By Mike Foley
Prime Minister Scott Morrison wants to see more action on land clearing and hazard-reduction burns, but experts warn burns are ineffective against extreme fires such as the destructive blazes seen this summer.
They also say Australia is carrying out more prescribed burning than in previous decades and to do much more would lead to heavy smoke affecting communities throughout winter.
Speaking at the weekend about the need to reduce fuel loads in forests, Mr Morrison said there was time before the next scheduled meeting of the Council of Australian Governments "to bring forward some immediate steps and for those to be considered by premiers before moving to broader-scale reviews".
"You've got to deal with hazard management in national parks ... this, of course, will be one of the things that we will consider when premiers come together after they've been dealing with the fires," he said.
Mr Morrison will meet state leaders to discuss clearing more land and conducting more hazard reduction burns, which he pointed out on Sunday were "run and overseen entirely by state governments", as are other bushfire issues such as planning laws and building codes.
But Associate Professor Philip Zylstra, from Wollongong University's Centre for Sustainable Ecosystem Solutions, said fuel loads in forests, and state government management, were not responsible for the catastrophic fire season.
"I think that for the federal government to say there needs to be a focus on hazard-reduction burning at this stage appears to be passing the buck to the states," he said.
"The reality is we are at a peak of prescribed burning by state agencies. More has been done in the past decade than in many, many decades."
NSW Environment Minister Matt Kean said 960,000 hectares burnt in NSW forests last year, despite record levels of hazard reduction burns conducted over the previous year.
Professor Zylstra said a vast increase to the current hazard reduction effort would blanket cities and towns with smoke over winter and create "huge risks" of accidental property damage and even death.
Philip Gibbons, an associate professor at the Fenner School for Environment and Society at the Australian National University, said recent fires in several regions across the country were not halted by cleared farm paddocks, which showed broadscale land clearing was not an effective management technique.
"Fires have burned through rural land which has a much lower fuel load than a hazard-burn area, but that didn't stop fires."

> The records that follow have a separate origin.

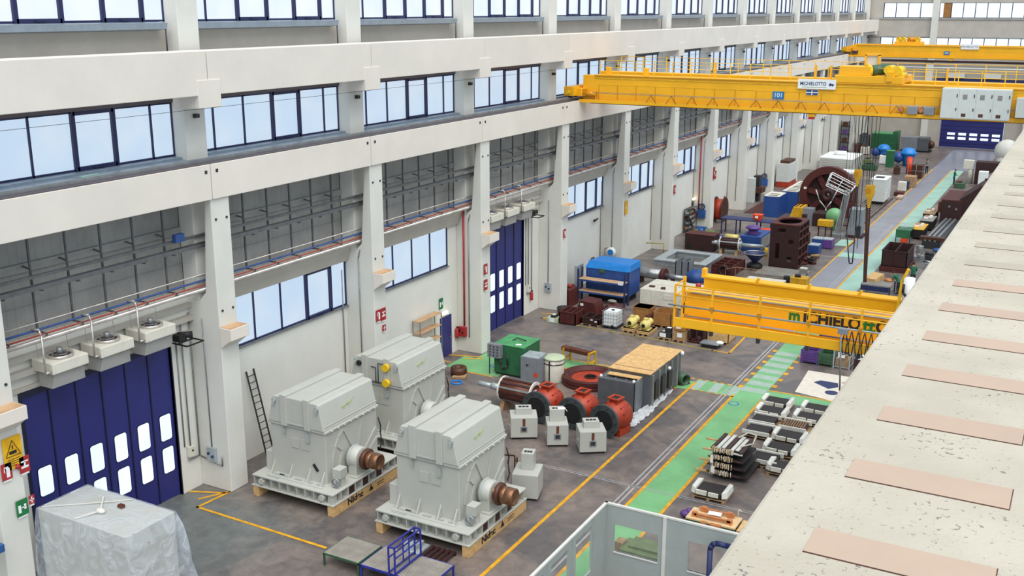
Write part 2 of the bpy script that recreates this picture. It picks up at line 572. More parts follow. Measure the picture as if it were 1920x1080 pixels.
# ---- left wall, bay by bay
wall = M(); spand = M(); clad = M(); band = M()
DOORS = {0: (2.3, 8.85), 3: (31.3, 37.85)}
PDOOR = {2: (28.1, 29.3), 6: (69.4, 70.4)}
LW = {}
for k in range(-1, NB):
    y0, y1 = 10*k+1, 10*k+10
    if k in DOORS:
        a, b = DOORS[k]
        wall.box(-8.3, y0-1, 0, XW, a, 8.25); wall.box(-8.3, b, 0, XW, y1, 8.25); wall.box(-8.3, a, 6.35, XW, b, 8.25)
        spand.box(-7.8, y0, 7.62, -7.6, y1, 7.8); spand.box(-7.8, y0, 7.1, -7.55, y1, 7.3); spand.box(-7.8, y0, 6.55, -7.7, y1, 6.7)
    else:
        ws, we = (y0, y1-.05) if k != 2 else (y0, 29.0)
        LW[k] = (ws, we)
        if k in PDOOR:
            a, b = PDOOR[k]
            wall.box(-8.3, y0-1, 0, XW, a, 5.2); wall.box(-8.3, b, 0, XW, y1, 5.2); wall.box(-8.3, a, 2.36, XW, b, 5.2)
        else:
            wall.box(-8.3, y0-1, 0, XW, y1, 5.2)
        wall.box(-8.3, we, 5.2, XW, y1, 7.4); wall.box(-8.3, y0-1, 5.2, XW, ws, 7.4)
        wall.box(-8.3, y0-1, 7.4, XW, y1, 8.25)
        spand.prism([(-7.8,7.38),(-7.62,7.4),(-7.45,7.9),(-7.45,8.2),(-7.8,8.2)], 'y', y0, y1)
    # ribbed sheet between spandrel and crane beam
    n = 30
    for i in range(n):
        yy = y0-1 + 10*i/n
        clad.add([(-8.01,yy,8.25),(-8.01,yy+.29,8.25),(-8.0,yy+.3,8.25),(-8.0,yy+.3333,8.25),(-8.01,yy,13.35),(-8.01,yy+.29,13.35),(-8.0,yy+.3,13.35),(-8.0,yy+.3333,13.35)],
                 [(0,1,5,4),(1,2,6,5),(2,3,7,6)])
    clad.box(-8.0, y0-1, 10.5, -7.88, y1, 10.78); clad.box(-8.0, y0-1, 9.3, -7.98, y1, 9.32)
    band.box(-8.3, y0-1, 15.6, -7.9, y1, 18.2)
    band.box(-8.3, y0-1, 13.2, -7.9, y1, 13.5); band.box(-8.3, y0-1, 20.7, -7.9, y1, 23)
for m_, za_, zb_, x_ in ((wall,0,8.25,XW),(band,13.2,23,-7.9),(clad,8.25,13.35,-8.0)): m_.box(x_-.4, 10*NB, za_, x_, YE+.2, zb_)
struct('wall_left', wall, 'wall_paint')
struct('wall_left', band, 'panel_beige')
struct('wall_left', clad, 'cladding')
struct('trim_1', spand, 'panel_beige')
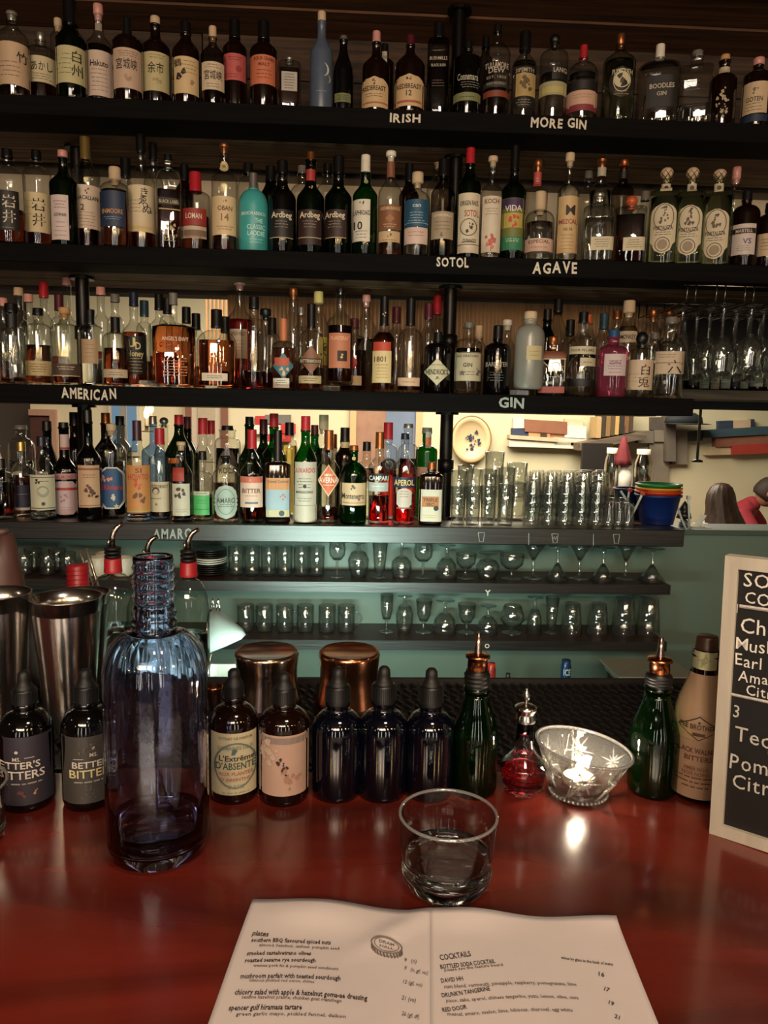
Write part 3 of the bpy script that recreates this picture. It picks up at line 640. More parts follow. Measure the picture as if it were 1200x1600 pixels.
b(1,452,36,88,106,98,12,'clear',('silver',97,12,'ball'),[(440,464,112,142,'#a79f94','rect',('~6',127,24,'#5d564e'))],'small square bottle of amber spirit with grey paper label and ball stopper','amber',112,sq=5,sty='r')
b(1,502,36,19,88,56,13,'slate',('beige',35,13,'cork'),[(486,518,90,160,None,'rect',('(',108,20,'#c5c2b4',2),('(',122,13,'#a5a294',8),('~1',142,4,'#8a8c92'))],'matte grey blue bottle printed with a white crescent moon')
b(1,536,32,57,116,76,12,'black',('silver',64,12),[(523,548,145,159,'#6d7248','rect',('~3',152,9,'#23251a'))],'slim black bottle with a low olive band, right of the moon bottle')
b(1,587,44,50,108,84,13,'brown',('pink',68,13),[(562,607,119,167,'#c3a67e','arch',('^5',127,10,'#3b2b1c'),('REDBREAST',137,7,'#2d1e14',0,36),('~2',148,7,'#7b6448'),('_',160,2.5,'#a4683c'))],'first dark pot-bellied bottle with arched cream label above IRISH',sty='s')
b(1,640,47,56,106,80,13,'brown',('maroon',72,13),[(615,663,115,165,'#c3a67e','arch',('^5',123,10,'#3b2b1c'),('REDBREAST',134,7,'#2d1e14',0,38),('12',145,8,'#2d1e14'),('_',158,3.5,'#a4583c'))],'dark pot-bellied bottle with arched cream label numbered 12')
b(1,684,34,37,72,62,15,'smoke',('black',60,16),[(669,700,80,140,None,'rect',('BUSHMILLS',91,5,'#a79e8c',0,27),('BLACK BUSH',102,4,'#a79e8c',0,22),('~3',130,12,'#5a5248'))],'square smoky bottle with small pale print and black cap, beside the pipe','dark',110,sq=5,sty='r')
b(1,730,44,66,96,84,13,'black',('black',78,13),[(709,752,100,158,None,'rect',('Connemara',119,10,'#a9a898',0,32),('~4',130,14,'#7a7a6c',4)),(709,751,144,157,'#767a50','rect',('~1',151,5,'#2a2c1c'))],'black bottle with pale script and a low olive green band')
b(1,775,42,40,86,62,14,'clear',('black',52,13),[(757,794,96,140,None,'rect',('TULLAMORE',101,8,'#b2a898',0,36),('DEW',109,8,'#b2a898'),('EST. 1829',120,4,'#8e8576',0,30),('IRISH WHISKEY',130,4,'#8e8576',0,30)),(755,796,127,136,'#2a2522','rect'),(756,796,141,151,'#7a3a24','rect')],'clear bottle with white block lettering and amber band under it','dark',140)
b(1,818,38,51,104,84,15,'clear',('black',80,18),[(801,837,104,113,'#15120f','rect',('SIPSMITH',109,6,'#a79c84',0,28)),(806,836,114,150,'#a58e5c','rect',('^14',132,32,'#5f4a2c')),(801,837,151,168,'#15120f','rect',('~3',160,11,'#8f8568'))],'bottle with black-bordered label showing a golden engraved figure','water',100)
b(1,864,44,54,92,80,14,'clear',('black',72,17,'ball'),[(862,886,105,124,'#14110f','rect',('LANG',109,7,'#b3aa98',0,20)),(843,885,127,148,'#9a9470','rect',('_',140,9,'#b0a468'))],'clear bottle with a black top label and pale yellow sash','water',120,sty='r')
b(1,909,48,72,122,100,14,'clear',('red',92,12),[(886,932,125,139,'#17120f','rect'),(886,933,141,166,'#c19c86','rect',('~2',150,8,'#a27a66'),('_',165,4,'#80303a')),(887,932,167,173,'#7b2c38','rect')],'bottle with peach and crimson bands and a red neck','water',120,sty='r')
b(1,966,50,54,100,78,14,'aqua',('copper',72,12,'cork'),[(952,990,104,152,'#20201a','oval',('PLYMOUTH',112,7,'#c2b896',0,30),('!',126,34,'#c2b896',0,26),('@16',125,24,'#c2b896'),('@5',126,10,'#4d4232'),('~2',145,8,'#a07c4c'))],'pale green bottle with black-rimmed oval ship label','water',100)
b(1,1028,64,71,112,98,14,'clear',('white',91,14),[(1011,1056,118,168,'#15120f','rect',('BOODLES',135,7,'#b8ad98',0,36),('GIN',147,6,'#b8ad98'))],'broad clear bottle with a square near-black gin label','water',104,sty='r',sq=3,flat=.7)
b(1,1086,50,81,113,108,18,'clear',('grey',90,17),[(1068,1098,122,152,None,'rect',('~3',134,18,'#5a584c'))],'clear square bottle with a thick glass neck, no paper label','water',170,sq=6,sty='r')
b(1,1129,40,87,128,112,16,'brown',('cork',97,14,'cork'),[(1121,1137,100,112,'#b9aa90','rect'),(1112,1146,130,190,None,'rect',('^26',163,60,'#a79878'))],'dark bottle speckled with pale dots and a cream neck band')
b(1,1182,42,92,122,108,14,'brown',('pink',104,17,'cork'),[(1161,1198,128,177,'#c2aa88','rect',('^4',143,14,'#7a6a54'),('GOTEN',155,7,'#4c3c2c',0,24),('~3',167,14,'#6a5a44')),(1162,1200,179,190,'#1f2a44','rect')],'dark bottle with cream label above a navy foot at the right end')
b(1,93,24,30,60,48,12,'clear',('beige',44,12,'cork'),[],'clear-necked bottle peeking out behind the two-character cream-labelled one',back=1)
b(1,600,30,70,100,90,12,'brown',('black',84,12),[(596,604,76,105,'#b3ab9c','rect')],'bottle with narrow pale neck label behind the first arched-label bottle',back=1)
b(1,757,30,58,100,84,12,'smoke',('black',76,12),[],'smoky bottle standing behind the black script bottle and the white-lettered one',back=1)
# crescent on the grey-blue bottle
# ---- row 2 ------------------------------------------------------------------------------------------------
b(2,15,50,234,278,262,17,'clear',('black',247,16),[(-4,29,298,360,'#14100f','rect',('岩',315,19,'#d2c6b2',2),('井',339,19,'#d2c6b2',2),('~1',356,3,'#8a7f70'))],'clear bottle with black label and two white brush characters at far left','dark',330,sty='r')
b(2,60,42,236,276,262,16,'clear',('black',249,15),[(42,79,301,363,'#cbb991','rect',('岩',320,19,K,0),('井',344,19,K,0),('~3',325,30,'#a49368',-13))],'clear bottle with cream label bearing two black brush characters, second shelf','dark',340,sty='r')
b(2,101,42,236,290,268,14,'dkgreen',('pink',248,15,'cork'),[(82,107,305,375,'#cbb9b4','rect',('~3',320,14,'#7b6a66'),('GOWAN',336,5,K,0,17),('~4',358,26,'#8b7a76'))],'green bottle with a narrow pinkish white label turned left')
b(2,136,42,215,272,252,16,'clear',('gold',250,16),[(118,155,289,357,'#cdb9a4','rect',('^5',298,10,'#6b4a38'),('MACALLAN',309,6,K,0,32),('12',324,9,'#3a2a20',-9),('~5',342,24,'#8a7464'))],'tall bottle with gold neck sleeve and cream label marked 12','dark',350)
b(2,181,46,262,300,286,14,'clear',('beige',283,18,'cork'),[(158,195,298,354,'#23304a','rect',('INMOORE',330,7,'#b58a50',0,30),('~2',341,6,'#7686a0'))],'squat bottle with wraparound navy label and beige cork','amber',300,sty='r')
b(2,198,34,248,300,280,13,'clear',('black',277,16),[],'black-capped bottle half hidden behind the squat navy-labelled bottle',back=1)
b(2,222,42,208,288,256,14,'clear',('black',238,15),[(202,242,289,362,'#cfbd9c','rect',('き',300,13,K,4),('ゑ',313,13,K,2),('ぬ',326,13,K,8),('~4',322,22,'#8a7a5c',-12),('_',356,5,'#c9b070'))],'bottle with cream label carrying looping vertical brush script','dark',340)
b(2,241,30,225,290,262,12,'clear',('black',250,13),[],'thin black-capped bottle behind the looping-script bottle',back=1)
b(2,264,38,242,286,266,12,'clear',('black',252,12),[(248,281,309,320,'#15110f','rect',('BLACK LABEL',315,5,'#b5a074',0,30)),(249,281,326,380,None,'rect',('^5',352,20,'#a8946c'),('_',327,1.5,'#b5a074'),('~3',372,12,'#8c7a54'))],'square dark bottle with slanted black strip label and golden figure','dark',300,sq=5,sty='r')
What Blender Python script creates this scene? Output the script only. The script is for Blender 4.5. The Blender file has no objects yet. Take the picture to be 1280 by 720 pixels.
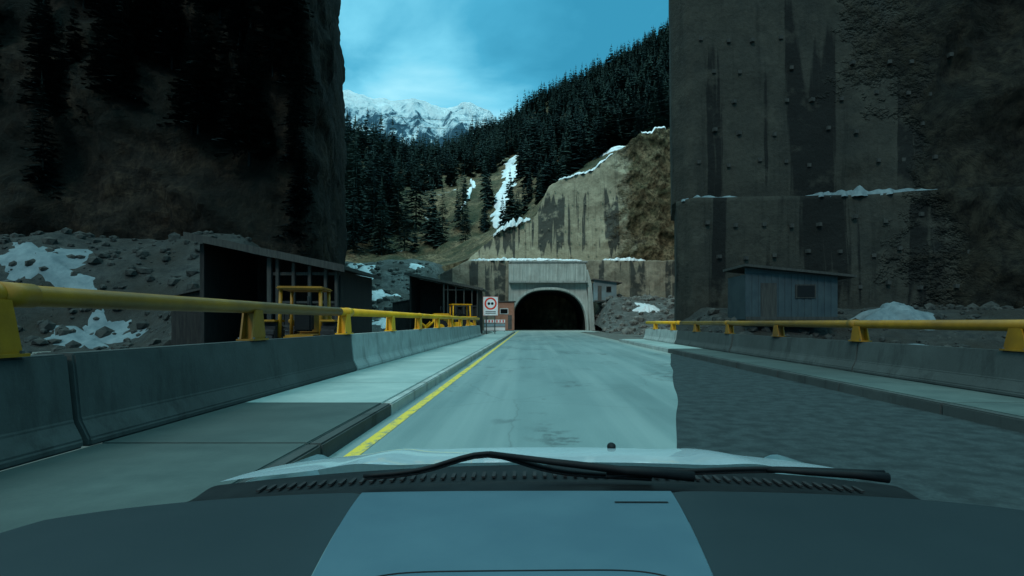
import bpy, bmesh, math, random
import numpy as np
from mathutils import Vector, Matrix, noise as mn
random.seed(7); rng=np.random.default_rng(7)
scene=bpy.context.scene
scene.view_settings.view_transform='Standard'; scene.view_settings.look='None'; scene.view_settings.exposure=0
R=math.radians

# ------------------------------------------------------------ materials
class NT:
    def __init__(s,m):
        s.t=m.node_tree; s.n=s.t.nodes; s.l=s.t.links
    def node(s,typ,**kw):
        n=s.n.new(typ)
        for k,v in kw.items(): setattr(n,k,v)
        return n
    def link(s,a,b): s.l.new(a,b)
    def setin(s,sock,v):
        if hasattr(v,'is_output'): s.l.new(v,sock)
        else: sock.default_value=v
    def math(s,op,a,b=0.0,clamp=False):
        n=s.node('ShaderNodeMath',operation=op,use_clamp=clamp); s.setin(n.inputs[0],a); s.setin(n.inputs[1],b); return n.outputs[0]
    def mix(s,f,a,b,blend='MIX'):
        n=s.node('ShaderNodeMix',data_type='RGBA',blend_type=blend)
        s.setin(n.inputs[0],f)
        s.setin(n.inputs[6],a if hasattr(a,'is_output') else (*a,1)); s.setin(n.inputs[7],b if hasattr(b,'is_output') else (*b,1)); return n.outputs[2]
    def ramp(s,f,cols,interp='LINEAR'):
        n=s.node('ShaderNodeValToRGB'); cr=n.color_ramp; cr.interpolation=interp
        while len(cr.elements)<len(cols): cr.elements.new(.5)
        for e,(p,c) in zip(cr.elements,cols):
            e.position=p; e.color=(c,c,c,1) if isinstance(c,(int,float)) else (*c,1)
        s.link(f,n.inputs[0]); return n.outputs[0]
    def noise(s,vec,scale,detail=6,rough=.6,stretch=None,dist=0):
        if stretch:
            m=s.node('ShaderNodeMapping'); m.inputs['Scale'].default_value=stretch; s.link(vec,m.inputs[0]); vec=m.outputs[0]
        n=s.node('ShaderNodeTexNoise'); n.inputs['Scale'].default_value=scale; n.inputs['Detail'].default_value=detail
        n.inputs['Roughness'].default_value=rough; n.inputs['Distortion'].default_value=dist
        s.link(vec,n.inputs['Vector']); return n.outputs[0]
def newmat(name):
    m=bpy.data.materials.new(name); m.use_nodes=True; t=NT(m)
    b=m.node_tree.nodes['Principled BSDF']; co=t.node('ShaderNodeTexCoord').outputs['Object']
    return m,t,b,co
def bump(t,b,h,strength,dist=.1):
    n=t.node('ShaderNodeBump'); n.inputs['Strength'].default_value=strength; n.inputs['Distance'].default_value=dist
    t.link(h,n.inputs['Height']); t.link(n.outputs[0],b.inputs['Normal'])
def nmat(name,c1,c2,scale=1.0,rough=.85,bmp=.3,bdist=.05,bscale=None,stretch=None,big=None,metal=0,lo=.35,hi=.65,spec=.3):
    m,t,b,co=newmat(name)
    f=t.noise(co,scale,8,.65,stretch)
    col=t.ramp(f,[(lo,c1),(hi,c2)])
    if big:
        g=t.noise(co,scale*.13,4,.6)
        col=t.mix(t.ramp(g,[(.4,0.),(.62,1.)]),col,big)
    t.link(col,b.inputs['Base Color']); b.inputs['Roughness'].default_value=rough; b.inputs['Metallic'].default_value=metal
    b.inputs['Specular IOR Level'].default_value=spec
    if bmp: bump(t,b,t.noise(co,bscale or scale*4,8,.7,stretch),bmp,bdist)
    return m

M_snow=nmat('snow',(.66,.72,.74),(.85,.88,.9),1.2,.6,.5,.15,big=(.55,.62,.64))
def conc(name,k,tint=(1,1,1)):
    m,t,b,co=newmat(name)
    c=lambda v:tuple(v*k*q for q in tint)
    f=t.noise(co,2.5,8,.65); col=t.ramp(f,[(.35,c(.33)),(.65,c(.44))])
    g=t.noise(co,.5,4,.6); col=t.mix(t.ramp(g,[(.4,0.),(.62,.8)]),col,c(.30))
    d=t.noise(co,1,7,.7,(2.5,1.6,.25)); col=t.mix(t.ramp(d,[(.52,0.),(.66,.7)]),col,c(.14))
    t.link(col,b.inputs['Base Color']); b.inputs['Roughness'].default_value=.85; b.inputs['Specular IOR Level'].default_value=.25
    bump(t,b,t.noise(co,14,8,.7),.35,.02); return m
M_conc=conc('concrete_pale',.92,(.90,1,.95))
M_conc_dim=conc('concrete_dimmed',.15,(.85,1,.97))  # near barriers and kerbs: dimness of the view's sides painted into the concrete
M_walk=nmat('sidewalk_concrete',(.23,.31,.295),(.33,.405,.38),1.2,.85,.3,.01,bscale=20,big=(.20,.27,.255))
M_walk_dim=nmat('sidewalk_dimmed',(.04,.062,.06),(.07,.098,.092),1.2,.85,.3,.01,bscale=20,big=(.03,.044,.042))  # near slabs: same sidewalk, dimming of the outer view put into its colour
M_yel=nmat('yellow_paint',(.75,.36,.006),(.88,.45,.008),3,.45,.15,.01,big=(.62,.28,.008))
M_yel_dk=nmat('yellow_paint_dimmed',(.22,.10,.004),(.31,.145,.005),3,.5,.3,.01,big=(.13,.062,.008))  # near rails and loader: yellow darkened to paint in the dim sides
M_dark=nmat('tunnel_dark',(.006,.007,.008),(.014,.016,.016),1,.9,.2)
M_wood=nmat('dark_timber',(.016,.015,.014),(.042,.038,.033),2.0,.9,.5,.03,stretch=(6,6,.6))
M_woodp=nmat('grey_plank',(.05,.052,.048),(.1,.1,.09),2.0,.9,.5,.03,stretch=(6,6,.6))
M_wood_dk=nmat('dark_timber_dimmed',(.006,.007,.008),(.02,.02,.018),2.0,.9,.5,.03,stretch=(6,6,.6))  # near shed: shaded copy of the dark timber, dimness held in the colour
M_woodp_dk=nmat('grey_plank_dimmed',(.018,.02,.02),(.04,.042,.038),2.0,.9,.5,.03,stretch=(6,6,.6))  # shaded copy of the grey planks for near objects, dimming put into colour
M_tin=nmat('roof_tin',(.06,.055,.05),(.13,.12,.11),1.3,.6,.3,.02)
M_blue=nmat('blue_sheet',(.16,.26,.29),(.24,.34,.37),1.5,.6,.3,.02,big=(.13,.17,.18))
M_blue_dk=nmat('blue_sheet_dimmed',(.016,.028,.035),(.028,.044,.05),1.5,.6,.3,.02)  # near hut: blue sheet darkened so the dim right side is painted in
M_rubber=nmat('rubber',(.008,.008,.009),(.016,.016,.017),8,.75,.3,.01)
M_black=nmat('black_plastic',(.003,.004,.005),(.006,.008,.009),20,.6,.2,.002,spec=.15)
M_steel=nmat('grey_steel',(.1,.1,.1),(.16,.16,.16),6,.5,.1,.01,metal=.6)
M_red=nmat('red_paint',(.6,.04,.02),(.72,.06,.03),4,.5,.1,.01)
M_white=nmat('white_paint',(.7,.72,.72),(.82,.83,.83),4,.5,.1,.01,big=(.6,.6,.58))
M_brown=nmat('rust_panel',(.38,.16,.10),(.48,.22,.15),1.5,.7,.2,.02)
M_scree=nmat('scree',(.05,.06,.06),(.17,.18,.17),1.6,.95,.9,.25,bscale=2.5,big=(.075,.075,.068))
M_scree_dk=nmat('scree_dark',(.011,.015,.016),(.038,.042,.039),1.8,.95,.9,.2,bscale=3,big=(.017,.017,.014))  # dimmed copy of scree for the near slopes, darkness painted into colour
M_rubble=nmat('rubble_stone',(.06,.066,.064),(.2,.2,.18),1.5,.95,.6,.1)
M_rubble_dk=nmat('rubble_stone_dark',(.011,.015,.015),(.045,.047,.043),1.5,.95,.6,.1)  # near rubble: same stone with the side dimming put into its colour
M_ground=nmat('ground_dirt',(.08,.09,.085),(.17,.175,.155),.9,.95,.7,.1,bscale=3,big=(.1,.1,.09))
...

Professor Gibbons said studies showed hazard-reduction burns weren't effective at halting fires and policy that focused on them could push states to set minimum-hectare-burned targets.
Victoria's fire managers have already shifted from an annual hectare target, which was set after the Black Saturday royal commission, to a more strategic approach.
A 2010 study from Wollongong University, The Effect of Fuel Age on the Spread of Fire in Sclerophyll Forest in the Sydney Region, found there was only a 10 per cent chance a fire would be stopped by a hazard-reduction burn. It said road barriers were most effective at halting fires.
"This summer's fires have burnt though many areas that had hazard-reduction burning. They can help control fires in moderate weather conditions, but in severe conditions it might just help reduce the severity," he said.
Cleared buffer zones in the bush within 40 metres of houses reduced house losses by an average of 43 per cent on Black Saturday, Professor Gibbons' study found. But he said no one technique was a solution.
"If there was a silver bullet on bushfires we'd have found it by now, after the 51 inquiries since 1939."
Associate Professor Trent Penman, from the University of Melbourne bushfire behaviour and management group, said "broader thinking" was needed and "blindly putting money into prescribed burning won't stop the problem".
He said states hadn't "dropped the ball at all" on hazard-reduction burning, and they were "working harder and smarter than they have in the past", particularly since the royal commission into Black Saturday.
Correction: A previous version of this article stated incorrectly that NSW had conducted 960,000 hectares of hazard-reduction burning last year. This was in fact the total area burned by fires.